• _AIM OF THE EXERCISE_
Locate the word "Python" in the material, then show every line that holds it.

[Scripts that build scenes]

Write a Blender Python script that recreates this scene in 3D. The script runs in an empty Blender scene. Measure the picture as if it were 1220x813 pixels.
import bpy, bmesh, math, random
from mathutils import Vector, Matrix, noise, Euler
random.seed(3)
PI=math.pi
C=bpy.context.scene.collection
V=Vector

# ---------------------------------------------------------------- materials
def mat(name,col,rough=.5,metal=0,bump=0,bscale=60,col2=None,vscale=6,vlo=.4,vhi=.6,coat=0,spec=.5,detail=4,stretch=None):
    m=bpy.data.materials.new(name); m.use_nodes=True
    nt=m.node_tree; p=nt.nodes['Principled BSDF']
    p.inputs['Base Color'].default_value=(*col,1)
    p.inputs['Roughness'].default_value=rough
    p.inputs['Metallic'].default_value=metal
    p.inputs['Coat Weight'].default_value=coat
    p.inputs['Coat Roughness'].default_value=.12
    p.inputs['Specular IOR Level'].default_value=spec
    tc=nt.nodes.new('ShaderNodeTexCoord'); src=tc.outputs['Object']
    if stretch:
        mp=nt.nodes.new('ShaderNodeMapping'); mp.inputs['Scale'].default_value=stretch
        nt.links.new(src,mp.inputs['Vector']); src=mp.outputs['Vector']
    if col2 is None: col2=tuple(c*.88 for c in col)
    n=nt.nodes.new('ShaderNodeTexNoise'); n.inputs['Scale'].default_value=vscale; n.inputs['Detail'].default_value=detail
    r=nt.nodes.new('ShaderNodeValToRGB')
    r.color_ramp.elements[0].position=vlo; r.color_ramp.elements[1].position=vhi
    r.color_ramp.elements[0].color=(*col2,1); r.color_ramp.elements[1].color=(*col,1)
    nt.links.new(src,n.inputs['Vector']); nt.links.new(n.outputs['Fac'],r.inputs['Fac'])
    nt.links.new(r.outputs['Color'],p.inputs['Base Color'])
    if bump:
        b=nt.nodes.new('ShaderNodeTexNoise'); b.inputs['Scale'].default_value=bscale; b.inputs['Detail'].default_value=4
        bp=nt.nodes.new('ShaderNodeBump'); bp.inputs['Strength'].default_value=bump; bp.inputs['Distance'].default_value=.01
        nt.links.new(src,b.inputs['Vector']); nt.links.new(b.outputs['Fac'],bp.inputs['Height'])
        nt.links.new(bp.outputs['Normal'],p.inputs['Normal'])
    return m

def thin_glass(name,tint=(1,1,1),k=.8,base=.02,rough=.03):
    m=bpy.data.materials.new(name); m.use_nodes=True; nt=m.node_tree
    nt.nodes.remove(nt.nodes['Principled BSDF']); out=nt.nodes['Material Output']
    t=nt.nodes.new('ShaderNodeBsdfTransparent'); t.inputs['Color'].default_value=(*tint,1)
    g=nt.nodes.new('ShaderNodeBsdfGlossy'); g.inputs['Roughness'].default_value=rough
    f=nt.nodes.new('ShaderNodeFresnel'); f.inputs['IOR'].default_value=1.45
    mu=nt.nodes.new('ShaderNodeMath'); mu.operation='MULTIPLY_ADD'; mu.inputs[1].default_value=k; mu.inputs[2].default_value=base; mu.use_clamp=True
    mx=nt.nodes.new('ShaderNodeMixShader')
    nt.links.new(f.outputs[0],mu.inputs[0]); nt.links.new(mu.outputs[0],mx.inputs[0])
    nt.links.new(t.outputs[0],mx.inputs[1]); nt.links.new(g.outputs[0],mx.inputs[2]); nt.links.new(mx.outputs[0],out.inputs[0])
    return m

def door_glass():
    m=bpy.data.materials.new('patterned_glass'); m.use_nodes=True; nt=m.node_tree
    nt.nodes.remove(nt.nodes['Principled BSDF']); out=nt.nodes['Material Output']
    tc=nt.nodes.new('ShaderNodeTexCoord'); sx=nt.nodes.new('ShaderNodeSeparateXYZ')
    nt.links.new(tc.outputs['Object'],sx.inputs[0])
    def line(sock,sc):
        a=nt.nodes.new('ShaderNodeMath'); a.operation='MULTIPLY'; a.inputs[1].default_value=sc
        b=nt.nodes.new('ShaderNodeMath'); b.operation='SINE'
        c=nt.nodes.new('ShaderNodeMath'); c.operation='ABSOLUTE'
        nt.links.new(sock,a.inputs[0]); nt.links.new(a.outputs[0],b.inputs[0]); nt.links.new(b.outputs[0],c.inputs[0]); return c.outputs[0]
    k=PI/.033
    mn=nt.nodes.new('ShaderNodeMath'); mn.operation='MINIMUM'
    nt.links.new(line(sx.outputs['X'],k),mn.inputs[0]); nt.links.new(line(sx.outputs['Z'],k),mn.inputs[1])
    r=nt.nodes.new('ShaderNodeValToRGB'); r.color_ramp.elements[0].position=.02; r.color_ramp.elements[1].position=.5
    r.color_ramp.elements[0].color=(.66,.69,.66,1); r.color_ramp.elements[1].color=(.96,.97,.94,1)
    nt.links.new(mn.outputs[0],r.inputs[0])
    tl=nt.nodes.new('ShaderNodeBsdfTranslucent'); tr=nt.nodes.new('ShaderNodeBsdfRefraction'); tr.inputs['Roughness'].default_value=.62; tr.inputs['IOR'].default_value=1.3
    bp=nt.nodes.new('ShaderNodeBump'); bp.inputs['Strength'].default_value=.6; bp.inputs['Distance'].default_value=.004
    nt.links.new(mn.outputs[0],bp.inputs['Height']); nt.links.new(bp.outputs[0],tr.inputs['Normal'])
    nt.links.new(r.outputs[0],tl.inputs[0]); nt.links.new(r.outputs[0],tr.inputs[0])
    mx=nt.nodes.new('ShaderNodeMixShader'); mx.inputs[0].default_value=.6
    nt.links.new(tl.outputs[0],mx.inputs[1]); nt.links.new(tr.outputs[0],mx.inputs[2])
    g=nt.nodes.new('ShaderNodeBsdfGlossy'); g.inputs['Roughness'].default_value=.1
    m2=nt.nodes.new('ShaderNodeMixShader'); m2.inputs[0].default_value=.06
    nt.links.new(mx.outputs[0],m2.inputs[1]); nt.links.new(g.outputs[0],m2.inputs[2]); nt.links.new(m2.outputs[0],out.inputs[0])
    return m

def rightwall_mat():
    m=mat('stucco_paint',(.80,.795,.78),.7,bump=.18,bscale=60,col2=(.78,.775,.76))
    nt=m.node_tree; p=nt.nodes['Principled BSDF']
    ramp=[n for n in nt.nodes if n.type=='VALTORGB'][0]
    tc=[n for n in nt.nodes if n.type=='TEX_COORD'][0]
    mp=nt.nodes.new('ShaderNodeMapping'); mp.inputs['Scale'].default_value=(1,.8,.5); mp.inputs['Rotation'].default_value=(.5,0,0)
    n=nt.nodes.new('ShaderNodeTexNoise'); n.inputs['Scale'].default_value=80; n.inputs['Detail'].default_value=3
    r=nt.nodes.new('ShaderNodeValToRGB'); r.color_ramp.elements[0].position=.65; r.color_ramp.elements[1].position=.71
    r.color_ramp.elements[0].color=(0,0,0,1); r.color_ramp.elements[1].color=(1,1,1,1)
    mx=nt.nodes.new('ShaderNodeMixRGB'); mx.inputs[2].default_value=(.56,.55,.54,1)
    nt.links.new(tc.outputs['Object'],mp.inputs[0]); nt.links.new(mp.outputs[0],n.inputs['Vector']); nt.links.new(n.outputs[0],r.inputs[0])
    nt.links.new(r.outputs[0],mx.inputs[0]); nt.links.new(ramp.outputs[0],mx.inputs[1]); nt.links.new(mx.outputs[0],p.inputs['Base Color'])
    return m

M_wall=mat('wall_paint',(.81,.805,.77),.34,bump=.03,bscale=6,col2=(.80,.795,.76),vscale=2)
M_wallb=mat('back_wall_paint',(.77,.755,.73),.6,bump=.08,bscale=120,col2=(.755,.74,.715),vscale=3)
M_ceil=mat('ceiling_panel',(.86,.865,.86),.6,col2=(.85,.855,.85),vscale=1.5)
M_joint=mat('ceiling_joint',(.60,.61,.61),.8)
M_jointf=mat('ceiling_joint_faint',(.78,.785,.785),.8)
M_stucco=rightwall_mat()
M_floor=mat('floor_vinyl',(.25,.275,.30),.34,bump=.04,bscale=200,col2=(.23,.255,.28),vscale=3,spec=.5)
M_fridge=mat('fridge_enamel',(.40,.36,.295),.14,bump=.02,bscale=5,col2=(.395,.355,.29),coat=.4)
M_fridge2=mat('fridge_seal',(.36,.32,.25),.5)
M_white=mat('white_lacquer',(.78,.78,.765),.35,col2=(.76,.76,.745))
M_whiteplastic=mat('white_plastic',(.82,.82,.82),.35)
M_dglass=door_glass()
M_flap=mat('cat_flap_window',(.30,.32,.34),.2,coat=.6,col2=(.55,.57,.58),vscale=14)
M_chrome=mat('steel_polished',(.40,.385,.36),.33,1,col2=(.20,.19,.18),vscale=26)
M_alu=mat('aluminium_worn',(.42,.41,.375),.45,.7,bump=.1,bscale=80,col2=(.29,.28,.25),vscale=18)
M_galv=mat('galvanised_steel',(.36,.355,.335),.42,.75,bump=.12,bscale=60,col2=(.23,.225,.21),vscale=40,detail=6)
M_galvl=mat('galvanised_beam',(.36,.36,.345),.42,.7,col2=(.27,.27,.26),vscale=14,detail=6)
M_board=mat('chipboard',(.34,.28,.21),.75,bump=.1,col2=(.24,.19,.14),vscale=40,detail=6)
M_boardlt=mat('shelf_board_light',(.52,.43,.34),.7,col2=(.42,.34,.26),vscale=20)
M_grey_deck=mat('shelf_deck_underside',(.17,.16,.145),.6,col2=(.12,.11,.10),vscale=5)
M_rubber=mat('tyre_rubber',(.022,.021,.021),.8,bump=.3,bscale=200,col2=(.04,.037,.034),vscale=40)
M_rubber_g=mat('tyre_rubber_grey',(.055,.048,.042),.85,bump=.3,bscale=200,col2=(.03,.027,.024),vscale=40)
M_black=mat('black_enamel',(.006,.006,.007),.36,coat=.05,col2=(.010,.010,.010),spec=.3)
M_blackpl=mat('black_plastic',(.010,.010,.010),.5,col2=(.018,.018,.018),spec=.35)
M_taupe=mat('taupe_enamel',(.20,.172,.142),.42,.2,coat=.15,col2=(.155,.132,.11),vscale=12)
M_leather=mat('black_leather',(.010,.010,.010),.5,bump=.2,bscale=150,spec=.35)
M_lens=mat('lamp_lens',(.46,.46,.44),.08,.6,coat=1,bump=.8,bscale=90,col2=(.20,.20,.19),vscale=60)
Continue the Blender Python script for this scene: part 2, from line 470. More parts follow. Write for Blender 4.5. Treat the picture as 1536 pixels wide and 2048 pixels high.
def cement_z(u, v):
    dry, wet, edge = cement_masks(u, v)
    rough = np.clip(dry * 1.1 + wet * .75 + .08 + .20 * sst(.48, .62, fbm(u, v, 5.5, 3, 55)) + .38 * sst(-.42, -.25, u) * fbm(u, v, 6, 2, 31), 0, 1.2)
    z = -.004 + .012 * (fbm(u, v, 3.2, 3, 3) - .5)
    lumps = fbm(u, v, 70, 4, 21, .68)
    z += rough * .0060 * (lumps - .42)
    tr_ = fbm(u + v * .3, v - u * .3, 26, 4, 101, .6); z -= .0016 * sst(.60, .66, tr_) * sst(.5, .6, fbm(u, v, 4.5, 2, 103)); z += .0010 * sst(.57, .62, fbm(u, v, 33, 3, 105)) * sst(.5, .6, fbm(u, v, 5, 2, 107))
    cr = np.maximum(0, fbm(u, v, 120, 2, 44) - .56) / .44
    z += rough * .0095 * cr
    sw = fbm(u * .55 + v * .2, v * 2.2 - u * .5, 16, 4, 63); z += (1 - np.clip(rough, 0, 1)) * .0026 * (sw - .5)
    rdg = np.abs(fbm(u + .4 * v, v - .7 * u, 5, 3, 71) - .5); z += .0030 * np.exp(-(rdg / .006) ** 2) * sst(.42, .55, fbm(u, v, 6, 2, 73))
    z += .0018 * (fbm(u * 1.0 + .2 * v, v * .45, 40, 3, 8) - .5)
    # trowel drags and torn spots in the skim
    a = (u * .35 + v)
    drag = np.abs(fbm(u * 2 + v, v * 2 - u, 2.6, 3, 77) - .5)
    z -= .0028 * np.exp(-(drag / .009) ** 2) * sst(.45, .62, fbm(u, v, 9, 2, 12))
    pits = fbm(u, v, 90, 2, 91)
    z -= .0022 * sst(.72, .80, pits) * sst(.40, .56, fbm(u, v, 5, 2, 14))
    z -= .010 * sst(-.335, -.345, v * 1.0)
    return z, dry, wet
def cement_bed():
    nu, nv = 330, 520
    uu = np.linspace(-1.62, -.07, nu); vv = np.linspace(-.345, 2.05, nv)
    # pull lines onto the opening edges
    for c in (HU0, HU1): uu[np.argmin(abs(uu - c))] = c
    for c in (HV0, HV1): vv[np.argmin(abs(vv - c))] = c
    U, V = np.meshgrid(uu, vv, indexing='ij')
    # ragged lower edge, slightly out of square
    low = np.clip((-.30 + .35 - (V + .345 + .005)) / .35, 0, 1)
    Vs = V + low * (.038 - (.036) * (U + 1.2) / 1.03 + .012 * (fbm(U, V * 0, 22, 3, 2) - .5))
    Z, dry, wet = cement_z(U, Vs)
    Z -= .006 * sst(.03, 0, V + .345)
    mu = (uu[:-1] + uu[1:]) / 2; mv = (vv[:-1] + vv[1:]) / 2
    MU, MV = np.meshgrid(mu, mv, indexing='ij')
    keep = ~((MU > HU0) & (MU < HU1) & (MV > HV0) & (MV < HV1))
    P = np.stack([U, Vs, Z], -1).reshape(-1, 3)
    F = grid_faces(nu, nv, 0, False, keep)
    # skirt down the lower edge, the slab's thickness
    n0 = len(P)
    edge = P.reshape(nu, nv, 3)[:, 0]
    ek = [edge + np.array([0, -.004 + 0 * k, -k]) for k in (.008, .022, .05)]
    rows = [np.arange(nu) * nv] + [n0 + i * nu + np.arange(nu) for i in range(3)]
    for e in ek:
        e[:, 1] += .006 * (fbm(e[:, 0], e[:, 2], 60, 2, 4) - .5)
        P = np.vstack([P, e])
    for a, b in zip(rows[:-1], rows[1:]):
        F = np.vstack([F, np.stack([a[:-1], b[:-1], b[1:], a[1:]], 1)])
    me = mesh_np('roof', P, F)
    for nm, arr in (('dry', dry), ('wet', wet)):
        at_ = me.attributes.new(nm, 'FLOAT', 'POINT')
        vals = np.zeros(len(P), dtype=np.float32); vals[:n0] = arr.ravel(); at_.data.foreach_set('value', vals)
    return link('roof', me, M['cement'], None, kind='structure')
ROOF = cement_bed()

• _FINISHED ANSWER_
Write a Blender Python script that recreates this scene in 3D. The script runs in an empty Blender scene. Measure the picture as if it were 1220x813 pixels.
Continue the Blender Python script for this scene: part 2, from line 470. More parts follow. Write for Blender 4.5. Treat the picture as 1536 pixels wide and 2048 pixels high.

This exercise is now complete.